Nisa Co-op vote composite pic

How will the convenience landscape be changed by ‘Nexit’?

It’s crunch time in convenience. On Monday Nisa members will vote on their future (though if you’re voting by proxy you’re too late). And on Tuesday the wisdom or folly of their decision will be tested, as the CMA delivers its judgement on the Tesco-Booker deal.

These are two watershed moments in the history of convenience. And for added spice, in the case of the Nisa-Co-op deal, members have been further unsettled by rumours of a counter-proposal by Bestway, which the latter denies.

Twas ever thus, of course. This vote has got a lot further than previous ones (Kaupthing and Bibby), but despite looking hugely attractive on paper, as I’ve previously spelt out, the outcome is too close to call, with the Co-op underwhelming some members over likely wholesale prices in its roadshow.
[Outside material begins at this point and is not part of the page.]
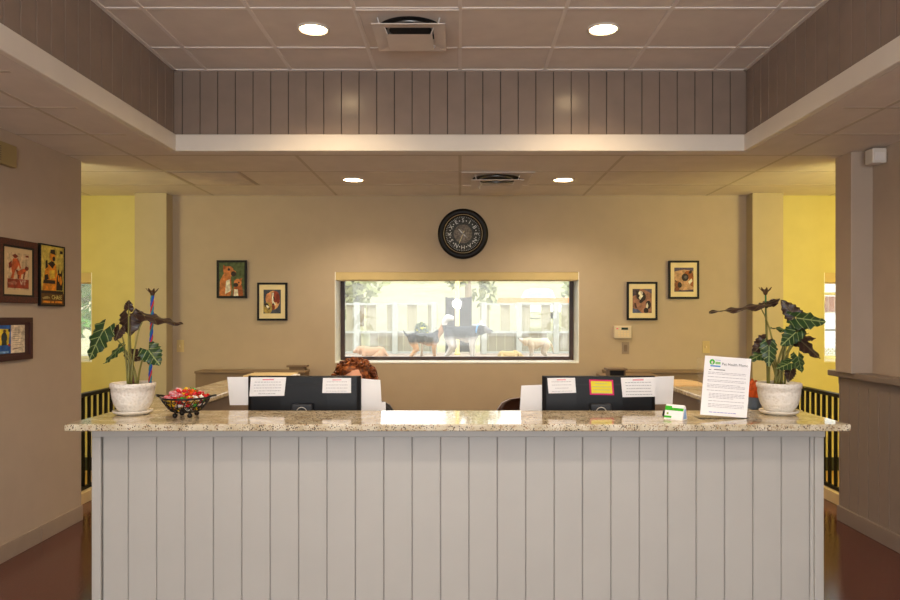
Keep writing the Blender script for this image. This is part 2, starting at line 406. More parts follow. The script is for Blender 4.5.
# ================================================================ CEILING FITTINGS
def can(x, y, z, r, label, power, first=[None]):
    if first[0] is None:
        t = thing('recessed_light', label, 'ceiling light', (x, y, z), group='recessed ceiling lights')
        MB().lathe([(r, 0.0), (r * 1.22, 0.0), (r * 1.22, -0.006), (r * 1.05, -0.01), (r, -0.004)], 40, cap=False).build('trim_ring', M['white'], t)
        e_ = flat((255, 222, 170), 0.5, var=0, emit=14.0)
        MB().lathe([(r, -0.002), (r * 0.6, -0.005), (0.001, -0.006)], 32, cap=False).build('lens', e_, t)
        first[0] = t
    else:
        t = dup(first[0], (x, y, z), label=label)
    l = bpy.data.lights.new('can_lamp', 'SPOT'); l.energy = power; l.color = (1, 0.82, 0.60); l.color = (1, 0.72, 0.42) if z > 3 else (1, 0.82, 0.60); l.spot_size = math.radians(140); l.spot_blend = 0.8; l.shadow_soft_size = 0.07
    o = bpy.data.objects.new('can_lamp', l); C.objects.link(o); o.location = (x, y, z - 0.03)
    return t
can(-0.906, 4.45, TRAY, 0.083, 'round recessed ceiling light in raised ceiling, left of the square air vent', 42)
can(0.885, 4.45, TRAY, 0.083, 'round recessed ceiling light in raised ceiling, right of the square air vent', 42)
can(-0.935, 6.3, CEIL, 0.083, 'round recessed light in low ceiling above wall, left of the clock', 30)
can(0.905, 6.3, CEIL, 0.083, 'round recessed light in low ceiling above wall, right of the clock', 30)
for x in (-0.906, 0.885):  # extra unseen spots, added to light the room from the tray
    l = bpy.data.lights.new('tray_spot_fill', 'SPOT'); l.energy = 28; l.color = (1, 0.84, 0.66); l.spot_size = math.radians(130); l.spot_blend = 0.8; l.shadow_soft_size = 0.08
    o = bpy.data.objects.new('tray_spot_fill', l); C.objects.link(o); o.location = (x, 1.4, TRAY - 0.05)

def diffuser(x, y, z, h, label):
    t = thing('ceiling_vent', label, 'air vent', (x, y, z), group='ceiling air vents')
    MB().box(-h, h, -h, h, -0.003, 0.004).build('backing', M['tile'], t); MB().lathe([(h * 0.70, -0.0032), (0.001, -0.0036)], 40, cap=False).build('duct_opening', M['dark'], t)
    def ring(ho, hi, zo, zi, th=0.006):
        m = MB(); vs = []
        for zz in (0, -th):
            for hh, z_ in ((ho, zo), (hi, zi)):
                for sx, sy in ((-1, -1), (1, -1), (1, 1), (-1, 1)): vs.append((sx * hh, sy * hh, z_ + zz))
        fs = []
        for i in range(4):
            k = (i + 1) % 4
            fs += [(i, k, k + 4, i + 4), (i + 8, i + 12, k + 12, k + 8), (i, i + 8, k + 8, k), (i + 4, k + 4, k + 12, i + 12)]
        return m.add(vs, fs)
    ring(h * 1.03, h * 0.985, -0.004, -0.004).build('frame', M['tile'], t)
    ring(h * 0.75, h * 0.50, -0.050, -0.042).build('louver_ring', M['tile'], t)
    m = MB(); q = h * 0.48
    m.add([(-q, -q, -0.085), (q, -q, -0.085), (q, q, -0.085), (-q, q, -0.085), (0, 0, -0.07)], [(0, 1, 4), (1, 2, 4), (2, 3, 4), (3, 0, 4), (3, 2, 1, 0)])
    m.build('center_plate', M['tile'], t)
    MB().lathe([(h * 0.5, -0.004), (h * 0.5, -0.012), (h * 0.46, -0.012), (h * 0.46, -0.004)], 40, cap=False).build('duct_collar', M['steel'], t)
    for sx in (-1, 1):
        for sy in (-1, 1): MB().tube([(sx * h * 0.64, sy * h * 0.64, -0.004), (sx * h * 0.60, sy * h * 0.60, -0.045), (sx * h * 0.52, sy * h * 0.52, -0.04), (sx * h * 0.45, sy * h * 0.45, -0.082)], 0.004, 6).build('support_rod', M['grid'], t)
    return t
diffuser(-0.305, 4.455, TRAY - 0.001, 0.29, 'large square white ceiling vent with stepped louvers in raised tray ceiling')
diffuser(0.315, 6.25, CEIL - 0.001, 0.295, 'small stepped ceiling vent in low ceiling above the clock')
t = thing('return_air_grille', 'flat square grey return air panel set in low ceiling at left', 'air vent', (-2.12, 6.25, CEIL - 0.001))
MB().box(-0.3, 0.3, -0.3, 0.3, -0.006, 0.0).build('frame', M['base'], t, bevel=0.003)
m = MB()
for i in range(36): y = -0.27 + i * 0.0153; m.box(-0.27, 0.27, y, y + 0.008, -0.009, -0.006)
m.build('louver_panel', flat((206, 190, 168), 0.7), t)

# ================================================================ RECEPTION COUNTER
ZT = 1.103; FX0, FX1 = -1.641, 1.626; FY = 3.22
t = thing('reception_counter', 'long pale grey reception counter clad in vertical boards', 'counter', (0, FY, 0))
b = boards(FX1 - FX0 - 0.08, 1.04, 0.127, start=0.112, gap=0.004); b.build('board_panel', [M['board'], M['boardgap']], t, (FX0 + 0.045, 0, 0))
for a in (FX0, FX1 - 0.045): MB().box(a, a + 0.045 - 0.005, -0.014, 0.03, 0, 1.031).build('corner_board', M['board'], t, bevel=0.003)
MB().box(FX0, FX1, -0.016, 0.03, 1.031, 1.073).build('top_trim', M['board'], t, bevel=0.003)
MB().box(FX0 + 0.01, FX1 - 0.01, 0.03, 0.30, 0, 1.073).build('core', M['board'], t)
tag(bx(-1.705, 1.685, 3.10, 3.56, 1.073, ZT).build('granite_countertop', M['granite'], bevel=0.005), 'long polished beige speckled granite top along the front of the reception counter', 'countertop')
for sgn, nm in ((-1, 'left'), (1, 'right')):
    a, b_ = (-1.72, -1.435) if sgn < 0 else (1.405, 1.70)
    t = thing('side_counter', 'taupe side counter wing running back from %s' % ('behind the candy basket' if sgn < 0 else 'behind the white notice sheet'), 'counter', ((a + b_) / 2, 3.58, 0))
    h = (b_ - a) / 2 - 0.02
    MB().box(-h, h, 0, 1.70, 0.1, 1.07).build('panel', M['taupe'], t, bevel=0.003); MB().box(-h + 0.03, h - 0.03, 0.02, 1.66, 0, 0.1).build('toe_kick', M['dark'], t)
    tag(bx(a, b_, 3.563, 5.30, 1.0735, ZT).build('granite_countertop', M['granite'], bevel=0.005), 'narrow speckled granite top on the side counter wing behind %s' % ('the candy basket' if sgn < 0 else 'the white notice sheet'), 'countertop')
t = thing('work_desk', 'taupe work desk behind the reception counter carrying both monitors', 'desk', (0, 3.54, 0))
MB().box(-1.40, 1.38, 0, 0.62, 0.73, 0.76).build('desktop', M['ledge'], t, bevel=0.004)
for x in (-1.38, -0.02, 1.34): MB().box(x, x + 0.03, 0.02, 0.58, 0, 0.73).build('leg', M['taupe'], t)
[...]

With McColl’s rumoured to be paying Morrisons 10%-12% less than Nisa for goods (and Booker customers potentially benefiting from similar savings if the Tesco deal goes ahead), it’s a valid concern, but it ignores the £143m earnout (for a shed in Scunthorpe) and it would be insane if it didn’t also offer better prices if it can, as Nisa members are free to go.

Another complication is the how the voting works. It’s not as simple as winning 75% of the votes. It’s based on the amount of shares those votes represent. So, if 500 of Nisa’s 1,300 members vote, and 400 (ie 80%) are in favour, those 400 must still account for 75% of the shares of those 500 members to prevail.

In other words, regional powerhouses with the maximum 250 share allocation can wipe out the hopes of hundreds of individual members at a stroke, rendering membership more akin to Netflix on paper. That’s why single-share owners were given a sizeable £20,000 sweetener: with voting levels historically as low as 20% of the total shareholdings, the prospect of receiving £21,624 (plus an extra 1% rebate) on shares valued at an already toppy £1,654 is quite a motivation to vote.

Incredibly, that sweetener has got block voters griping about preferential treatment for single shareholders! As Nisa members prepare for their Nexit vote, one thing is clear: if they go (and it’s a big if), they won’t go easily or straightforwardly.